Fields' music is the centrepiece of Amazing Gracie, but Beck stresses they do not try to imitate the much-loved entertainer's way of doing things.
"Trying to imitate Fields would be impossible," Beck said. "We're just trying to do it in the spirit of Fields. We figure that between us maybe we might be able to do justice to the material. But you can't imitate her because her vocal range was phenomenal. She was a coloratura, but then she could sound like a sailor on a dock. And she had tremendous power. Apparently one of the reasons she developed such a strong, loud voice was at one point early on she worked in the mills and her co-workers would ask her to entertain. She had to be loud to be heard above the machines."

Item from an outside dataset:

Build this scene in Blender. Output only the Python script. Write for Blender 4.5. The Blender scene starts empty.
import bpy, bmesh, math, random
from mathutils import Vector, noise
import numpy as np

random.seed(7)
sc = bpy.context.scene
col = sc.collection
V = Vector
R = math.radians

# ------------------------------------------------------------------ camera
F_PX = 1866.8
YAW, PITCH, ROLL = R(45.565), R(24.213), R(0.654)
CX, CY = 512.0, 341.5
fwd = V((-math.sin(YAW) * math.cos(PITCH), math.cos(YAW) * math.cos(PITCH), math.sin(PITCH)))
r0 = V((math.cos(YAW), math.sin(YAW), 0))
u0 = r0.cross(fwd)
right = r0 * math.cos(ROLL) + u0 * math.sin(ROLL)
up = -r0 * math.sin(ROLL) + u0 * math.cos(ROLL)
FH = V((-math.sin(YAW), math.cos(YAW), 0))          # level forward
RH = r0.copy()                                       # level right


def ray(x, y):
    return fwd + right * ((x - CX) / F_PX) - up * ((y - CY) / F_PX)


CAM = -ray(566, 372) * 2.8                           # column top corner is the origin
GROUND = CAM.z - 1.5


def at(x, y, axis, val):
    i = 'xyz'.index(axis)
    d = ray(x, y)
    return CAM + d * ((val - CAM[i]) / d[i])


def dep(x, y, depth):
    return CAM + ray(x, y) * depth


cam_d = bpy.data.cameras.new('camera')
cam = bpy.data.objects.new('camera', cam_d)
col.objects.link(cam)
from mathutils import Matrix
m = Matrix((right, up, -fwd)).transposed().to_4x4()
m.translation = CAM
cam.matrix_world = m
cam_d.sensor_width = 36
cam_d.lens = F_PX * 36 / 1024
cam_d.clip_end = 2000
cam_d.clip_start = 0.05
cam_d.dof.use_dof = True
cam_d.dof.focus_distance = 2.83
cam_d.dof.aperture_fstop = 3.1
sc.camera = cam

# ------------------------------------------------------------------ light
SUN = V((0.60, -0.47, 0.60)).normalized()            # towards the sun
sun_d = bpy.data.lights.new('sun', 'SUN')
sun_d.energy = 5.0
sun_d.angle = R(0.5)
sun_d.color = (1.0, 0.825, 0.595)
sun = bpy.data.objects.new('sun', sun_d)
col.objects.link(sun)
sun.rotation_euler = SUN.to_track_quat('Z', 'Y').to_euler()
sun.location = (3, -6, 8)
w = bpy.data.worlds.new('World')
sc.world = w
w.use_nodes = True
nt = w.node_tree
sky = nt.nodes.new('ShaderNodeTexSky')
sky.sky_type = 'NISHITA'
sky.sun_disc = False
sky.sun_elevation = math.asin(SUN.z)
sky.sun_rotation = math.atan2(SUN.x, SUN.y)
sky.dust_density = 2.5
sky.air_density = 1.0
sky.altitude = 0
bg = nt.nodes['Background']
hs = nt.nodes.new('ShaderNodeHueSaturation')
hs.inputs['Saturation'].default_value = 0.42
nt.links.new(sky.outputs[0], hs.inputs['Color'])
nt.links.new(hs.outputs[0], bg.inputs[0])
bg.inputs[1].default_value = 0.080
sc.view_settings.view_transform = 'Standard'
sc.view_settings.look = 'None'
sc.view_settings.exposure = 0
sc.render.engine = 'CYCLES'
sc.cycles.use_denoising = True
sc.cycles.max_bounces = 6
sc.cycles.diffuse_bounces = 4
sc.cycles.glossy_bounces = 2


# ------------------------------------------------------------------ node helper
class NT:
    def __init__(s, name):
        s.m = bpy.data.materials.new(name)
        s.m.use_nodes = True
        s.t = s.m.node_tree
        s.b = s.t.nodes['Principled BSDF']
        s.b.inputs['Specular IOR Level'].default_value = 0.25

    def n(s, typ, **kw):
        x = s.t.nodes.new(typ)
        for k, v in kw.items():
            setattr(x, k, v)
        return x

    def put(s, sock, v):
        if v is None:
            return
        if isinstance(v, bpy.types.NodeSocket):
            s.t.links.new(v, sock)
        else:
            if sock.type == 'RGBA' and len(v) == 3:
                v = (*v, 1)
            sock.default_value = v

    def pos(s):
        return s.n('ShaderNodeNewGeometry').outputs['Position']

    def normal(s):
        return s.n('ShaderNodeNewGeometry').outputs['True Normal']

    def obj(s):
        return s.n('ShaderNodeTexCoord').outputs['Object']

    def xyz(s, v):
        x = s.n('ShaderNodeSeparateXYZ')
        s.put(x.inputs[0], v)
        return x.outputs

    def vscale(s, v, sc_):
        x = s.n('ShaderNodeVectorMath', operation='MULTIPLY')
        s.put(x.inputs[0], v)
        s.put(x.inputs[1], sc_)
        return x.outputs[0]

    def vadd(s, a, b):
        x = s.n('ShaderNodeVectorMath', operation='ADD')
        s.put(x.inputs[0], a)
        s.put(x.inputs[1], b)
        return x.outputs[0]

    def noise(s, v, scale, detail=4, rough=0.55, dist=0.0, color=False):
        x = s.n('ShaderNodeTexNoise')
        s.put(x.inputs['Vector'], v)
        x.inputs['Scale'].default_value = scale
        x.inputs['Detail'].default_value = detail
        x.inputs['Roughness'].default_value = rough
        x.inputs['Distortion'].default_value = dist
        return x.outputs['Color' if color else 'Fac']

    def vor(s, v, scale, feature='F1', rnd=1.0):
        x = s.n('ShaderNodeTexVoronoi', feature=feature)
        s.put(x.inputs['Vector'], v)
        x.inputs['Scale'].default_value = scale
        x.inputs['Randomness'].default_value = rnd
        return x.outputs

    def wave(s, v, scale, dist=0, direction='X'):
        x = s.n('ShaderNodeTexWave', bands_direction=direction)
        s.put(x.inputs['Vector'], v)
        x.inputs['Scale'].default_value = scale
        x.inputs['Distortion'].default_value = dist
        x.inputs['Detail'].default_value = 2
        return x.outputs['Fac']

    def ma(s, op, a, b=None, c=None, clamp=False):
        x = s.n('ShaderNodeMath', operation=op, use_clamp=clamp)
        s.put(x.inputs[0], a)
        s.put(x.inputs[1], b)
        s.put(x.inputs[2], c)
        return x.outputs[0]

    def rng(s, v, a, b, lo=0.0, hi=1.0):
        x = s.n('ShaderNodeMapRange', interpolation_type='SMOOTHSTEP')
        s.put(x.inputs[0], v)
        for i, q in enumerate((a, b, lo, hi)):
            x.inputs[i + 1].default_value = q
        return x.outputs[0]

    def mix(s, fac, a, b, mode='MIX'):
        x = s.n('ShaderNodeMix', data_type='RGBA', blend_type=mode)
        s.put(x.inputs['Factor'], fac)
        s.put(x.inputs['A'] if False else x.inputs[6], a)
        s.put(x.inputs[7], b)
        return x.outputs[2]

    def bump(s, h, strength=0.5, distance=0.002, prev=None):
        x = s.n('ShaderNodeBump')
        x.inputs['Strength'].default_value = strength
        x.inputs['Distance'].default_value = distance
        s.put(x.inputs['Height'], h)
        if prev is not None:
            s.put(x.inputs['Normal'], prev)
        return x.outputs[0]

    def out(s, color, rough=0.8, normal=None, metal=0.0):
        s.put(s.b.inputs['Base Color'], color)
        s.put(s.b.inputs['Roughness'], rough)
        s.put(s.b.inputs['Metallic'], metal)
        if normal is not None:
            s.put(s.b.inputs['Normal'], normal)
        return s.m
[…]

They also got feedback from a number of people who were familiar with Fields and her music, but for the most part, they chose to go with the songs that struck a chord with them.
"We went with what we enjoyed, what struck us," Campbell said.
Much of the material is delivered as Fields delivered it, but some they adapted to incorporate references to P.E.I. That was particularly true in the case of songs which contained specific references to things uniquely British or unique to a period in time, references which Canadians or Americans might not understand today.
"Some people in the audience might not know what 'bread and drip' is so there's no point in doing it. And there are people today who might not know what a pound note is or a half-a-crown."
They also chose not to sing in dialect.
"We didn't want people to have to work really hard to understand what we are singing about," Campbell said. "You don't need to hear more bad English accents."
Beck said they've read enough about Fields to believe she would not have a problem with the kinds of changes they made because she frequently adapted music herself to include particular references.
They're pleased with the shape the show has taken and hope audiences feel the same way. Should the show go over as they hope, Beck and Campbell say they will explore their options for bring the show to other audiences.
Amazing Gracie plays the Arts Guilds Saturdays at 8 p.m. until Aug. 30.